## Set exercise
Work out how many lines in the listing below include the word "Python"; answer with the number alone.

## Task inputs
• • • • • • •
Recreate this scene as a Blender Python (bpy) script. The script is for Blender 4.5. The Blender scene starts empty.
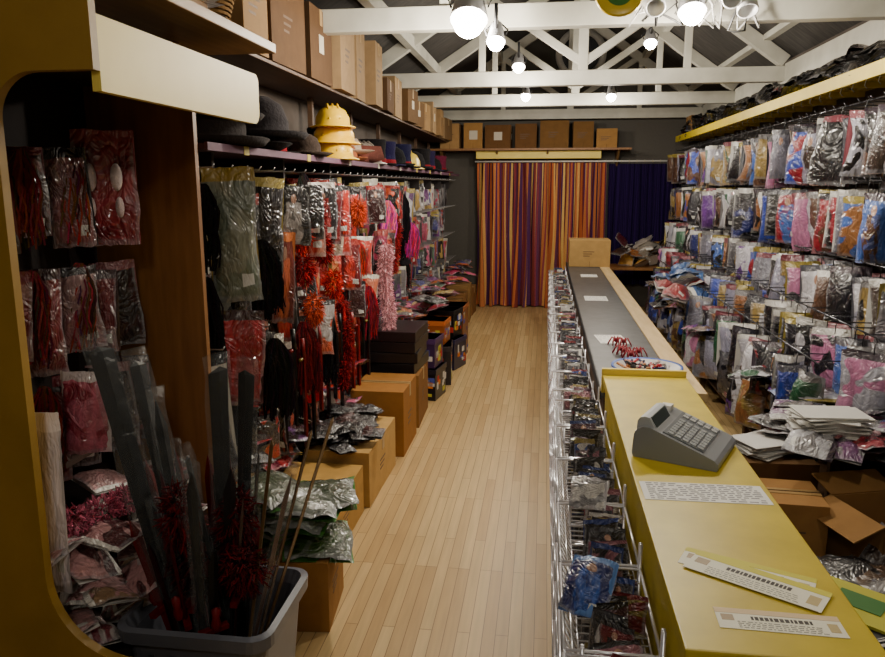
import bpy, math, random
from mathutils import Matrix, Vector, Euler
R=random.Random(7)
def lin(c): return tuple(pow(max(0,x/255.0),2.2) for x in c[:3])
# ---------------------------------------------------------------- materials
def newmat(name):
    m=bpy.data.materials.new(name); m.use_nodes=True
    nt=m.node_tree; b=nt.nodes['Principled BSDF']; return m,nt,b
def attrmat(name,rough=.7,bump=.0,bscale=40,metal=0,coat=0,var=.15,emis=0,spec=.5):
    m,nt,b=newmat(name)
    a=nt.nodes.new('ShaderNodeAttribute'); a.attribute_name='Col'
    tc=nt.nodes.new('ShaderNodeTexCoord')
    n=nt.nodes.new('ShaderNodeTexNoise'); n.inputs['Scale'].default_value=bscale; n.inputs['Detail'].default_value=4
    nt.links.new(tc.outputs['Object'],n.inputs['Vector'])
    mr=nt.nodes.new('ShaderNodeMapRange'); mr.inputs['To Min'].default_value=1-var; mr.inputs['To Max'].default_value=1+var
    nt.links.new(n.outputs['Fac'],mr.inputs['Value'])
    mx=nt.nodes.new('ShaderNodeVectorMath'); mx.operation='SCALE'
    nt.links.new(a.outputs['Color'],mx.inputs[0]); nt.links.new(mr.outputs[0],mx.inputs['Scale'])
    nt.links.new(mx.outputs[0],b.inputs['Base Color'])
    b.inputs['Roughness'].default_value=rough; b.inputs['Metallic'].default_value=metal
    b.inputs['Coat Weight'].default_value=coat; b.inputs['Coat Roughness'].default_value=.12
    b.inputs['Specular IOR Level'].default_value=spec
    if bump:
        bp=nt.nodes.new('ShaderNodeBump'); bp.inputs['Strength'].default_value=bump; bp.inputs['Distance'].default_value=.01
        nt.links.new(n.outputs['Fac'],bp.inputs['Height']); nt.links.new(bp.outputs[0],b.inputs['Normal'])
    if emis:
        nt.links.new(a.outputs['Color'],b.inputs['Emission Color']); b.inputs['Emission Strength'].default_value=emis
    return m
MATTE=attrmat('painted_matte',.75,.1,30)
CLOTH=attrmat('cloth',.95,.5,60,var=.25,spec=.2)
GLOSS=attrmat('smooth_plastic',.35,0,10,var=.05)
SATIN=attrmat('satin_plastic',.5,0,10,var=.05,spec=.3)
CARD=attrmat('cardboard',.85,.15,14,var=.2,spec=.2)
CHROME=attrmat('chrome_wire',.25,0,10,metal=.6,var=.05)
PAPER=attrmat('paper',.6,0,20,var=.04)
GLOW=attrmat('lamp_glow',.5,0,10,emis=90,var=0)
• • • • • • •
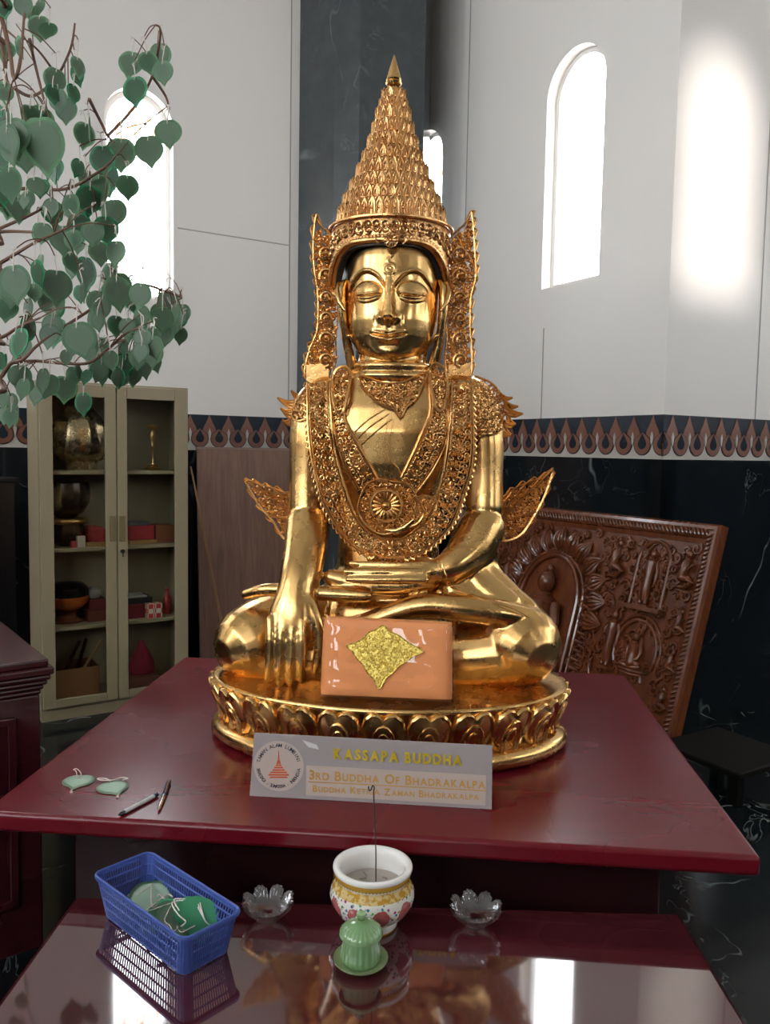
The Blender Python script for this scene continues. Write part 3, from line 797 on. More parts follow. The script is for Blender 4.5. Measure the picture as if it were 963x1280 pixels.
• • • • • • •
## Output
2